In fact, they are a little too successful. Savings banks have excess deposits. Ordinarily, an excess of deposits over lending opportunities would drive down interest rates to zero or below. Interest rates have fallen at Sparkassen, but not as much as might be expected, given Germany’s dismal record of both private and public sector investment. So how do Sparkassen manage to maintain positive returns to savers?

Simple. They place their excess deposits with larger institutions – the regional public banks (Landesbanken), and the Frankfurt-based asset manager Dekabank Group. Landesbanken provide wholesale banking services both within Germany and cross-border, while Dekabank manages an asset portfolio of about 155bn Euros, some of it in Luxembourg and Switzerland. In other words, Sparkassen export their excess deposits. The Sparkassen model depends on there being a tier of compliant larger banks that will find profitable investment opportunities both inside and outside Germany to generate the returns that Sparkassen want to provide to savers. The Landesbanken and Dekabank together act like a giant sump.

The sump used to work well. Landesbanken pooled liquidity for the Sparkassen and lent to larger enterprises, while Dekabank invested excess deposits.

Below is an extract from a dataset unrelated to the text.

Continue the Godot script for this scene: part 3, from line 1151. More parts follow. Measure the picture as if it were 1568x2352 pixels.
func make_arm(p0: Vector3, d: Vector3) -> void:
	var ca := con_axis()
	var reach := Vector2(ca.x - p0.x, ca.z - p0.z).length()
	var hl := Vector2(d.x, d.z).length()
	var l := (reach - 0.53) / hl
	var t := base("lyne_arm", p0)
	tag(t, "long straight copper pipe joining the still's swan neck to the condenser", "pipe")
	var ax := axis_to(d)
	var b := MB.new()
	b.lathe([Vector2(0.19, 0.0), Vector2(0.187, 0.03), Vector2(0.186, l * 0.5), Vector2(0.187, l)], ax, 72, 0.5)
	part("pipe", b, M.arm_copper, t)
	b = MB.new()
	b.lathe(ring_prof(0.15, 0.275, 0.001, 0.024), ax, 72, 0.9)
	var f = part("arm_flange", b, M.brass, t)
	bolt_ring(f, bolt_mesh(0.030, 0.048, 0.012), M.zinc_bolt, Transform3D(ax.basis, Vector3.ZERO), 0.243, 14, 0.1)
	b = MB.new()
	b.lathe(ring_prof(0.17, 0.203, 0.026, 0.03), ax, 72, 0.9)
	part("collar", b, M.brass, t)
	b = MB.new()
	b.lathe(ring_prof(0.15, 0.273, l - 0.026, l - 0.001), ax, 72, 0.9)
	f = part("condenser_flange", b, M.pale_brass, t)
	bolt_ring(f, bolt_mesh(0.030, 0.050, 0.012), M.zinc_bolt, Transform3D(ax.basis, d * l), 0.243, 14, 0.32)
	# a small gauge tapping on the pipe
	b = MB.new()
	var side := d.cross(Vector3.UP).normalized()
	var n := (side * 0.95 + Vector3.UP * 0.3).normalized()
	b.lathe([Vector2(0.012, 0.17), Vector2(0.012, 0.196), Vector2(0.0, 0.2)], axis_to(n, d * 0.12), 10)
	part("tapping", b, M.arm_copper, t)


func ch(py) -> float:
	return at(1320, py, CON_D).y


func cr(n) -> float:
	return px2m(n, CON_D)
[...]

But then the Landesbanken over-extended themselves, loading up on – among other things – American subprime MBS, risky investments in the Balkans and Irish property loans. In the 2008 financial crisis, several of the Landesbanken had to be bailed out. Since then, the Sparkassen’s equity stakes in the Landesbanken have gradually shrunk, replaced with municipal government ownership. Without this, the Sparkassen would have taken heavy losses.

In 2011, the German Savings Bank Association (the Sparkassen’s umbrella organisation) bought out the Landesbanken’s stake in Dekabank. The Landesbanken are still too damaged to deliver the returns that Sparkassen want, and their new prudent lending model is not going to deliver much in the future either. So Dekabank, not Landesbanken, should now be regarded as the asset management part of the Sparkassen empire. The sump has changed its nature. But it doesn’t generate the returns that it used to – asset managers have to “reach for yield” to make respectable returns these days, and after their experience with the Landesbanken, the savings banks are understandably not too happy for their asset manager to do anything too risky. So the result is a profits squeeze for Sparkassen. They aren’t getting the returns, either on their own lending or on their assets under management at Dekabank, that they need in order to give positive returns to savers.

But it could get a whole lot worse. Because profitable investment opportunities in Germany are thin, the Sparkassen need Germany to export capital. Net capital outflows from Germany are the mirror image of its current account: the savings bank model therefore depends on Germany running a sustained current account surplus. But Germany’s export-led economic model is vulnerable to downturns elsewhere, notably in China. If the current account surplus falls, what will happen to the Sparkassen?